Now, you can see the dark side of Anglo versus Celt as well as the light side in my book, “The Mustard Seed”. However, everyone highlights the dark side. To my knowledge, it is only in “The Mustard Seed” that you can also trace the transformative chain of Christian grace which prevailed, mainly from Celt to Anglo, as light in the darkness. It shaped the world that descends to us.
So, as to enmity between Celt and Anglo Saxon: complex. As to genocide: not a lot of truth in it. The main killer in the period was the pagan Anglo Saxon King Penda of Mercia, as follows:
- Between 632 and 655 Penda was allied with Britonnic Christian Celts to make war on many other Anglo Saxon kings, slaying five Christian Anglo Saxon Kings in the process. So the main “genocidal” thrust was against the emerging new Christian Identity of the Anglo Saxons.
- That new Identity was seeded in large measure by Gaelic Christian Celts. The Gaelic people group had been enslavers as at 450 but, by 634, harboured the most authentically Christian monks in Europe.

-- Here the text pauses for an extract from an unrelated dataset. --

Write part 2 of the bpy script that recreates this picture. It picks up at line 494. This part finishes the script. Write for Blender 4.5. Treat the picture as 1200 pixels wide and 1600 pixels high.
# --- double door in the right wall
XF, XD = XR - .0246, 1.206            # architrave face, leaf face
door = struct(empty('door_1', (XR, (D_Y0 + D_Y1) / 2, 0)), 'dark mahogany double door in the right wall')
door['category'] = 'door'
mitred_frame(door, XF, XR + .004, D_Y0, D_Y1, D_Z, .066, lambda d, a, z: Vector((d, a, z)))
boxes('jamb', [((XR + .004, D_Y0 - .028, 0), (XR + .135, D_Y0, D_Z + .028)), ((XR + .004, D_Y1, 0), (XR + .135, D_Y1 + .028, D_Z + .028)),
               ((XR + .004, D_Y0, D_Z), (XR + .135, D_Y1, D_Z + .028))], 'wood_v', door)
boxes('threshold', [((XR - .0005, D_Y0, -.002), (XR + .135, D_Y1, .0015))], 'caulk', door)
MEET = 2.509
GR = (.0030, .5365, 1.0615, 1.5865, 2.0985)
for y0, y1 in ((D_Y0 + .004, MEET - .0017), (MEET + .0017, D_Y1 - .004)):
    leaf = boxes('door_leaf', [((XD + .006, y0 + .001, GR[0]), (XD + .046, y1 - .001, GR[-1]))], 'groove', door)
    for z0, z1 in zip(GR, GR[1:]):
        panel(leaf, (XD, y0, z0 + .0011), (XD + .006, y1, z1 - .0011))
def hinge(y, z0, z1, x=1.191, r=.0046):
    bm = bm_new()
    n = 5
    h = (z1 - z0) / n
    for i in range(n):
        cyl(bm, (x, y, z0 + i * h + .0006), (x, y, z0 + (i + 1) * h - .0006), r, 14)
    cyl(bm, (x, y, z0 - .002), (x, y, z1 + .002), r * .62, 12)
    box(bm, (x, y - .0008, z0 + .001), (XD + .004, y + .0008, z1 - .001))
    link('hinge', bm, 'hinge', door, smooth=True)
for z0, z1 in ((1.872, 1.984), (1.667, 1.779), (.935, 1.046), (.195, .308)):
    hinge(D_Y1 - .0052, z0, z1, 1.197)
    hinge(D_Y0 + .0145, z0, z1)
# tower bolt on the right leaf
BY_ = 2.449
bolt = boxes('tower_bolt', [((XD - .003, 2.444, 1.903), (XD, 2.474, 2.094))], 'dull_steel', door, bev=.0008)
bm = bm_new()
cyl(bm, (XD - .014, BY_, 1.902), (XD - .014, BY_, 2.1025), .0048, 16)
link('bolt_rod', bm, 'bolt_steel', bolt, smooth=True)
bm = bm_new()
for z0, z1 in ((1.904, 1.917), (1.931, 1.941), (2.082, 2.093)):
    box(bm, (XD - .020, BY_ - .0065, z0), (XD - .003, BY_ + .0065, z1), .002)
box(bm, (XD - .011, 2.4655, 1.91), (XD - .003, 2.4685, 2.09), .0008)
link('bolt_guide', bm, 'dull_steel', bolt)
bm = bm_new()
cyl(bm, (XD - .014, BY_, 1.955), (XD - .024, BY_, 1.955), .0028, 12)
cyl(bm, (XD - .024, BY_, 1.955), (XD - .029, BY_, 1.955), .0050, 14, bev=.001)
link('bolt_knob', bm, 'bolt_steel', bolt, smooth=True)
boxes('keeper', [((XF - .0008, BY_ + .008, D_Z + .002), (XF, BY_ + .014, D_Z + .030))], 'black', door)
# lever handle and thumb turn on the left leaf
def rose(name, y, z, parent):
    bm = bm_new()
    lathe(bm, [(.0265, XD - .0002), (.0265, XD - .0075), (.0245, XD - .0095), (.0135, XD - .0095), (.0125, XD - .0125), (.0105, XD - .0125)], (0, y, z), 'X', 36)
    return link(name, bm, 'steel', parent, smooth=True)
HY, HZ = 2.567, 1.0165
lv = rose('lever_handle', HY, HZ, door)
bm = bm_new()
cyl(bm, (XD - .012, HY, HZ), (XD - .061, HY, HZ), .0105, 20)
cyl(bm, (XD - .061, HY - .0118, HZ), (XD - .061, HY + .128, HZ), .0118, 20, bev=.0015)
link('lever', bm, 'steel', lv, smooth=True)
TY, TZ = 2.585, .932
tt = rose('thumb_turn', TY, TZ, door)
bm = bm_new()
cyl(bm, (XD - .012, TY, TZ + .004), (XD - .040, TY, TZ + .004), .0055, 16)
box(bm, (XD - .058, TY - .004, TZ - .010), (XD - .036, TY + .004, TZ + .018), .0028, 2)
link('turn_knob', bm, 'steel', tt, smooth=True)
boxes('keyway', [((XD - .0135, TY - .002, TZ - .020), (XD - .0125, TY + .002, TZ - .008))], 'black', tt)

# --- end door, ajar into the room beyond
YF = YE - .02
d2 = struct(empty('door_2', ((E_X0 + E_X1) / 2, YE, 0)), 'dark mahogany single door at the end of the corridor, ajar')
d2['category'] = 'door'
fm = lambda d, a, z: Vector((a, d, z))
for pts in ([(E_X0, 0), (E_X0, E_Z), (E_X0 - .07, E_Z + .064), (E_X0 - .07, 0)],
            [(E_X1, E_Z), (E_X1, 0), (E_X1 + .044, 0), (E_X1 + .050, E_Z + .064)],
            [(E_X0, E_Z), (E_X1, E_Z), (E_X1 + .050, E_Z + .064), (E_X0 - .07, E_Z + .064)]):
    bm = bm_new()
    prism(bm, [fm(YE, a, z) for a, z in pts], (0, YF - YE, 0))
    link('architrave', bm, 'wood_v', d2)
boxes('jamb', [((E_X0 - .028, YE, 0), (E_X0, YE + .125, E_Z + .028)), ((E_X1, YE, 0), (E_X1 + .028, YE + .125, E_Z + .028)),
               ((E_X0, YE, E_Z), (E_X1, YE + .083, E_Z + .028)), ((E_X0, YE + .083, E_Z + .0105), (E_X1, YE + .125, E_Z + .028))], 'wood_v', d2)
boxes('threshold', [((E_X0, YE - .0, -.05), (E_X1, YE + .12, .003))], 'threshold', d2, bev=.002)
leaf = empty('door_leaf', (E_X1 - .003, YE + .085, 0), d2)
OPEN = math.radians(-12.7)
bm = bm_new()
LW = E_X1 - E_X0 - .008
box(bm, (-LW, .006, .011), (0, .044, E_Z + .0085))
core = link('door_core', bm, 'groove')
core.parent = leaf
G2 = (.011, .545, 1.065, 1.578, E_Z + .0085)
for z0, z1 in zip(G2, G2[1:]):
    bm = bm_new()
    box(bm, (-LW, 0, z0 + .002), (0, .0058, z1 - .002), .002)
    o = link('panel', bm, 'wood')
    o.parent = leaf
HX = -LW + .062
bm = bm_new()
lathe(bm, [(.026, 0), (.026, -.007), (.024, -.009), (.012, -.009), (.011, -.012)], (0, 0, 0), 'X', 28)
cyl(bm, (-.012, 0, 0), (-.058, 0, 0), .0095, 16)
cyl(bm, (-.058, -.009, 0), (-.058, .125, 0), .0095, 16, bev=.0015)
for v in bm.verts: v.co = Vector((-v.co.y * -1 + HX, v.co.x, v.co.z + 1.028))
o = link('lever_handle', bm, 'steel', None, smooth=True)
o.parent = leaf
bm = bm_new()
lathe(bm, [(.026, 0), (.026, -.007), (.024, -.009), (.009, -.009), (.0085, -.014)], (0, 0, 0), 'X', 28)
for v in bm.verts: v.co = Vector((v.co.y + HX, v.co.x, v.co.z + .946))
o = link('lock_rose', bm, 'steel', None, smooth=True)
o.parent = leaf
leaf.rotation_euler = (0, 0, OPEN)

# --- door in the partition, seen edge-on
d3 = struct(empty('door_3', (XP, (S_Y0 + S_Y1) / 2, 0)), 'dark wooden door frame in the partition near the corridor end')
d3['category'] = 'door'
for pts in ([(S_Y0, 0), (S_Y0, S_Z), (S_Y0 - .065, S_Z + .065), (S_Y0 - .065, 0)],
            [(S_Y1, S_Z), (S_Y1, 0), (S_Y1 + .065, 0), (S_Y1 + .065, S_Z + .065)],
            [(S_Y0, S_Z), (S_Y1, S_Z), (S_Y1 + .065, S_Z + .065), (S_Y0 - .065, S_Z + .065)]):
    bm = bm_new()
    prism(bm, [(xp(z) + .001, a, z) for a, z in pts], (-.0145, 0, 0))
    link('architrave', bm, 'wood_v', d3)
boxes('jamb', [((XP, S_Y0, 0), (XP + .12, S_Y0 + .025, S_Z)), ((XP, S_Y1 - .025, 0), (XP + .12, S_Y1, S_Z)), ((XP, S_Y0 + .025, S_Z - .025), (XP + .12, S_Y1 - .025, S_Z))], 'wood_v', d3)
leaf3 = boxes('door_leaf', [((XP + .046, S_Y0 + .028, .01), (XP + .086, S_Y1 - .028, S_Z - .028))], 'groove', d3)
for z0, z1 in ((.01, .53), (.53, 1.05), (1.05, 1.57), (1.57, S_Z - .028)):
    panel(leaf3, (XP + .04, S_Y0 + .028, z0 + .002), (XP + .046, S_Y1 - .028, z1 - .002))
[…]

- Sadly and ironically, Penda was aided and abetted in his slayings of newly-Christian Anglo Saxon Kings by Britonnic Christian Celts. These had the older Christian Identity which, before about 410, had been strong even whilst the Gaels were enslavers. But by 634 these Britonnic Celts seem to have been losing the authentically Christian side of the plot.
Well, I said it was a complex picture… But, by their fruits, said Jesus Christ, you shall know them, and by inspecting fruits we may decode the picture.